The bill now heads to the Senate, which is expected to swiftly take up and pass the measure before the surveillance program expires on January 19.

At issue is a law passed in 2008 — known as Section 702 of the Foreign Intelligence Surveillance Act (FISA) — that allows the NSA to collect texts and emails of foreigners abroad without an individualized warrant, even when they communicate with Americans in the U.S.

The entire FISA law is a sham that gives the appearance of following the 4th Amendment. In fact, only a tiny fraction of surveillance goes before the secret FISA court in order to obtain a warrant—and usually only when the government wants to prosecute someone. Ironically, they often use evidence derived from illegal surveillance to justify the warrant and the judges never challenge the source.
Let’s take a look at the Amash-Conyers amendment to see why the Deep State didn’t want it:

The Amash-Conyers amendment—and only the Amash-Conyers amendment—ends the indiscriminate collection of those records. The amendment limits the government’s collection of records under Section 215 of the Patriot Act to those records that pertain to a person who is subject to an investigation under that provision.

How Sec. 215 surveillance works: The Patriot Act’s Sec. 215 (50 U.S.C. § 1861) authorizes the government to collect “tangible things” that are “relevant” to an authorized national security investigation.
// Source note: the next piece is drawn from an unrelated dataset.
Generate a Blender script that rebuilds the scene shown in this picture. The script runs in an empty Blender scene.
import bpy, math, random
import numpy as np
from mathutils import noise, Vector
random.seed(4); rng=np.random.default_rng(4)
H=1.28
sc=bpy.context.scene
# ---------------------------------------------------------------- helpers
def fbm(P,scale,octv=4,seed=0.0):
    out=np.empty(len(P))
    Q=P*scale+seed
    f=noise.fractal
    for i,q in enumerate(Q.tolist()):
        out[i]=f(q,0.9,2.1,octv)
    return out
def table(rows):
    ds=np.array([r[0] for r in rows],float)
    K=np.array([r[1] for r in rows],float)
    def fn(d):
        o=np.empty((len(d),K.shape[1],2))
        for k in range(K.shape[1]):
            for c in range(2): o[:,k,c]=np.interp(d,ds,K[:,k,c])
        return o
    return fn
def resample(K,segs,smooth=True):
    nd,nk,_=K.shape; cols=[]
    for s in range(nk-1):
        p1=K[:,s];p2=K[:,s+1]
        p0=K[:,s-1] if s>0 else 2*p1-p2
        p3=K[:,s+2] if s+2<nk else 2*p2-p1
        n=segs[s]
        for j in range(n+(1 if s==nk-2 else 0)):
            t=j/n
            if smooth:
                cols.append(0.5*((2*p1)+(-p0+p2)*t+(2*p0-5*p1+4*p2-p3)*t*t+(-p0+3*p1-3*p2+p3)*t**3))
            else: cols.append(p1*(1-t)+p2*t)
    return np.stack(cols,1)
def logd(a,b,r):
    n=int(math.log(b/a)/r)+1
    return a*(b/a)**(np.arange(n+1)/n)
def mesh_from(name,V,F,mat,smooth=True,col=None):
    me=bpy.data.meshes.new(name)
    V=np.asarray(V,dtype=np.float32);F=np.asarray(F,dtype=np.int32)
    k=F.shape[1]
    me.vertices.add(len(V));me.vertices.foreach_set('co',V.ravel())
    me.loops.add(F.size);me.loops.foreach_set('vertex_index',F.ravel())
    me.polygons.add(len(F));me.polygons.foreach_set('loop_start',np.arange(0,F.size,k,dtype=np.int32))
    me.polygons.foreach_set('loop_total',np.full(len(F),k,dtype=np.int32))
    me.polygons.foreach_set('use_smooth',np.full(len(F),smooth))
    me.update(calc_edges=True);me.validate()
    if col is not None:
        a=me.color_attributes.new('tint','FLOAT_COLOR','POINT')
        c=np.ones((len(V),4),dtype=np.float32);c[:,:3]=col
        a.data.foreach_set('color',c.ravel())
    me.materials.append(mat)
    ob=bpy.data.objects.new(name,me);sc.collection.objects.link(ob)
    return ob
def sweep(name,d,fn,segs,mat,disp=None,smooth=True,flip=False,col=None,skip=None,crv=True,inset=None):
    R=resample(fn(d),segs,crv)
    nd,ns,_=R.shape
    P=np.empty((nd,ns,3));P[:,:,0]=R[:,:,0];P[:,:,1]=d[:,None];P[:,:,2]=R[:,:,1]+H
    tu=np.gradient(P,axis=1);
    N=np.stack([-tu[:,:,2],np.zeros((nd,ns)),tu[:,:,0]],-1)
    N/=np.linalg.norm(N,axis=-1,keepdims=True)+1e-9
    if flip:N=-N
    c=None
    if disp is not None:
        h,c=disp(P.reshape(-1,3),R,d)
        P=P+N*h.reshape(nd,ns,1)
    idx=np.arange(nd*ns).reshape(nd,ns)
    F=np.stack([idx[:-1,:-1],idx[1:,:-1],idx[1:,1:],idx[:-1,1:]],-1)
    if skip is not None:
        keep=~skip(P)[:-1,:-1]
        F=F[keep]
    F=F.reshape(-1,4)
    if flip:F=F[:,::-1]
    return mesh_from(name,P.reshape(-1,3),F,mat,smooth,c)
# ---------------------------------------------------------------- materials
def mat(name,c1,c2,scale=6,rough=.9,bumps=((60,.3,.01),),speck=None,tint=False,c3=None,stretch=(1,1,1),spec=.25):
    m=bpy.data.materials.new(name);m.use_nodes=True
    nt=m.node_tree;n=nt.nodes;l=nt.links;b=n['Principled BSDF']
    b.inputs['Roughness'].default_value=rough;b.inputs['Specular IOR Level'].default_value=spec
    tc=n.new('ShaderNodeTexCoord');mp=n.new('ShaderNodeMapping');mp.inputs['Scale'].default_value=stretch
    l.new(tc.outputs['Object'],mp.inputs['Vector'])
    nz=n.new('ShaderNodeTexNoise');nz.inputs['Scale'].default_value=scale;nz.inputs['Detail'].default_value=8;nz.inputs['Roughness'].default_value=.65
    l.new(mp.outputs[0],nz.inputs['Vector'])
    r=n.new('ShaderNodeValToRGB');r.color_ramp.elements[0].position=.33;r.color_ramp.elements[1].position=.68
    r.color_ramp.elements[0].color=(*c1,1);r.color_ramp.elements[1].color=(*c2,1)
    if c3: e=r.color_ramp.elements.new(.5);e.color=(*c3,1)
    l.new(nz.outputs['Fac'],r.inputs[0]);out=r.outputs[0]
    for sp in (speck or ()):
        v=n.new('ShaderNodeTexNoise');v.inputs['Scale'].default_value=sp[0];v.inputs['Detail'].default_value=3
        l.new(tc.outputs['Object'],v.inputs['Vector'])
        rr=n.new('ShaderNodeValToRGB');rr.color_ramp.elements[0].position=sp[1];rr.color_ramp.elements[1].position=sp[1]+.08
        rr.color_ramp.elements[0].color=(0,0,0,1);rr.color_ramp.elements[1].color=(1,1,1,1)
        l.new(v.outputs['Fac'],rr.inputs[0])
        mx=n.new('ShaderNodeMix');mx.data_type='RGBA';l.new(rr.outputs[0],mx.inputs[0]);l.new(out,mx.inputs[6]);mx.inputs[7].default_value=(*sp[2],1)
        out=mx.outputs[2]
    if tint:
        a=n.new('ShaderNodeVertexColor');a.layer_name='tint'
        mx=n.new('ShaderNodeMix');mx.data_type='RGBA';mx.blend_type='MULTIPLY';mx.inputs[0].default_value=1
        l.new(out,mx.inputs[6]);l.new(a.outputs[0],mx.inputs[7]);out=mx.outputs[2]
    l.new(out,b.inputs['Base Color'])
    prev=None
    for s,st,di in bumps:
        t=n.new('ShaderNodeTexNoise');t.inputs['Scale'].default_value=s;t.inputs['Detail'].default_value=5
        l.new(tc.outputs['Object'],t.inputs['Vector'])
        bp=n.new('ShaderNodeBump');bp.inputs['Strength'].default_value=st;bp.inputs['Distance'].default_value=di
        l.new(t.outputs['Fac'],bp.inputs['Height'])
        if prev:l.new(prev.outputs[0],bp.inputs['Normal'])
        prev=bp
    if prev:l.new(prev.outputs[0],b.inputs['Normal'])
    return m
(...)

We now know that NSA used Sec. 215 to collect metadata on every phone call that every American has made, reportedly over the last seven years. That metadata includes numbers dialed, numbers of incoming calls, times of the calls, and routing information. Many Members who voted for the Patriot Act, including the past chairman of the law’s authorizing committee, have stated that NSA’s blanket surveillance program is far beyond what was intended in the law.

Note: they also collect all the content along with the metadata, but primarily use the metadata to create profiles on every person in the world showing all their metadata connections to everyone they talk to and all their financial dealings. This massive data connection map on every person also links bank, tax and credit card records so that in an instant that metadata can point to any content the government wants to view. This is part of the Trailblazer NSA software that NSA whistleblower William Binney revealed—which I covered in last week’s WAB.

Pursuant to Sec. 215 and at the request of the government, the FISA court routinely enters 90-day orders to telecommunications providers like Verizon to turn over to the government all call detail records or “telephony metadata” for calls within the U.S., including purely local calls. The FISA court approves the procedures that the administration says it will impose on itself to limit its own access to the data.

The administration has not provided a public explanation as to how the telephone records of all Americans are “relevant” to a national security investigation. Similarly, Sec. 215 is silent as to how the government may use these records once it has obtained them.

What the Amash-Conyers amendment does: The Amash-Conyers amendment ends NSA’s blanket collection of Americans’ telephone records. It does this by requiring the FISA court under Sec. 215 to order the production of records that pertain only to a person under investigation.

The amendment has three important practical effects. First, it ends the mass surveillance of Americans. The government no longer is authorized under Sec. 215 to hold a pool of metadata on every phone call of every American. Second, the amendment permits the government to continue to acquire business records and other “tangible things” that are actually related to an authorized counterterrorism investigation. The government still has access to this tool under the amendment, but it’s forced to comply with the intent of Congress when it passed Sec. 215. Third, the amendment imposes more robust judicial oversight of NSA’s surveillance. The FISA court will be involved every time NSA searches Americans’ records, and the court will have a substantive, statutory standard to apply to make sure the NSA does not violate Americans’ civil liberties.

In reality, the amendment would only end the legal authorization for the surveillance. I am certain the NSA wouldn’t stop. They were gathering all this information well before the Patriot Act.